Il affirme avoir perdu du respect pour la députée Catherine Dorion « au fur et à mesure qu’elle se réfugiait, d’abord dans le présentéisme, puis finalement tout bonnement dans l’absentéisme ».

PHOTO TIRÉE DE X

Louis-Philippe Boulianne, de l’aile parlementaire de Québec solidaire

Après 5 ans, je suis enfin prêt à le dire : Catherine n’a pas tiré notre mouvement vers le haut. Au contraire, elle s’est appuyée sur les épaules de notre parti pour se hisser elle-même plus haut.

Louis-Philippe Boulianne, de l’aile parlementaire de Québec solidaire

M. Boulianne affirme qu’il est faux d’attribuer uniquement à Gabriel Nadeau-Dubois les « critiques internes » sur les mésaventures médiatiques de Catherine Dorion. « La frustration et la colère envers Catherine ne venaient pas uniquement du sommet de la pyramide comme elle l’affirme. J’irais jusqu’à dire qu’une bonne majorité des employés, peu importe le rôle et la position, en avait franchement marre », dit-il.

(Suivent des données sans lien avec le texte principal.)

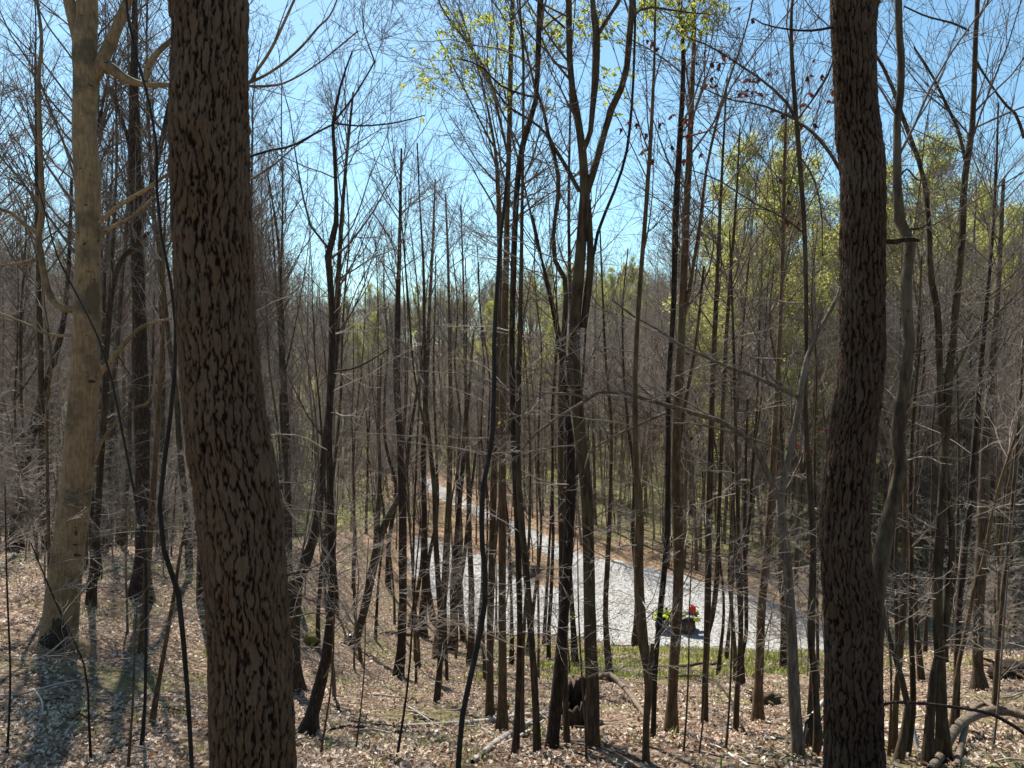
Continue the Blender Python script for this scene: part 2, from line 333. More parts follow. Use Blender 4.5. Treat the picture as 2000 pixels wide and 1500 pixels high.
def grow(rng, P0, D0, L, K, wob, up, zig=0.0):
    n = len(P0); pts = np.empty((n, K, 3)); pts[:, 0] = P0; d = norm(np.asarray(D0, float)); st = (np.asarray(L)/(K-1))[:, None]
    z = norm(np.cross(d, rng.normal(size=(n, 3))))
    for k in range(1, K):
        d = norm(d + rng.normal(size=(n, 3))*wob + np.array((0, 0, up)))
        dd = norm(d + z*zig*(1 if k % 2 else -1))
        pts[:, k] = pts[:, k-1] + dd*st
    return pts
def children(rng, pts, rad, per, t0, ang, angsd, lr, flat=0.0, tpow=1.0):
    """start points, directions, lengths and radii of side shoots along the given centre lines"""
    n, K, _ = pts.shape; idx = np.repeat(np.arange(n), per); m = len(idx)
    t = t0 + (1-t0)*rng.random(m)**tpow; f = t*(K-1); k = np.minimum(f.astype(int), K-2); u = (f-k)[:, None]
    p = pts[idx, k]*(1-u) + pts[idx, k+1]*u; T = norm(pts[idx, k+1]-pts[idx, k])
    q = rng.normal(size=(m, 3)); q[:, 2] *= (1-flat); q = norm(q - T*(q*T).sum(1, keepdims=True))
    a = np.radians(rng.normal(ang, angsd, m))[:, None]
    D = norm(T*np.cos(a) + q*np.sin(a)); plen = np.linalg.norm(pts[:, -1]-pts[:, 0], axis=1)[idx]
    L = plen*lr*(1-0.55*t)*rng.uniform(0.5, 1.25, m)
    R = (rad[idx, k]*(1-u[:, 0]) + rad[idx, k+1]*u[:, 0])
    return p, D, L, R
def taper(r0, K, end=0.25): return r0[:, None]*np.linspace(1, end, K)[None, :]

def twiggery(rng, P0, D0, L, R, per2=6, per3=5, wob=0.13, up=0.05, ang=38, lr2=0.5, lr3=0.55, rmin=0.0022, flat=0.0, zig=0.0, K=(7, 5, 3), S1=4, level3=True):
    """branches with side shoots and twigs; returns tube parts and the twig tips"""
    b = grow(rng, P0, D0, L, K[0], wob, up, zig*0.5); br = np.maximum(taper(R, K[0], 0.22), rmin)
    parts = [tubes(b, br, S1)]
    p, D, l, r = children(rng, b, br, per2, 0.15, ang, 12, lr2, flat)
    c = grow(rng, p, D, l, K[1], wob*1.2, up*1.2, zig); cr = np.maximum(taper(np.minimum(r*0.6, 0.02), K[1], 0.4), rmin)
    parts.append(tubes(c, cr, 3)); tips = c
    if level3:
        p, D, l, r = children(rng, c, cr, per3, 0.1, ang+4, 14, lr3, flat)
        e = grow(rng, p, D, l, K[2], wob*1.3, up, zig); er = np.maximum(taper(r*0.7, K[2], 0.5), rmin*0.85)
        parts.append(tubes(e, er, 3)); tips = e
    return parts, tips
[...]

Il reproche également à Mme Dorion de n’avoir « jamais porté le moindre intérêt » aux instances de Québec solidaire, « incluant le comité de coordination de son propre comté ».

Peu de commentaires

Plusieurs députés ont quant à eux indiqué qu’ils n’avaient pas eu le temps de lire le livre de Mme Dorion et qu’ils prendraient le temps de le faire dans les prochains jours. C’est le cas des trois candidates à la succession de Manon Massé comme porte-parole féminine du parti. « Christine [Labrie] va prendre le temps de lire le livre aujourd’hui », a indiqué son attachée de presse, Camila Rodriguez-Cea. Du côté de Ruba Ghazal, sa porte-parole, Shophika Vaithyanathasarma, a indiqué que la députée « va sans aucun doute préférer le lire avant de commenter la situation ». Même son de cloche du côté de l’équipe d’Émilise Lessard-Therrien. « Émilise souhaite prendre le temps de lire le livre de Catherine avant de réagir », a affirmé Élisabeth Labelle.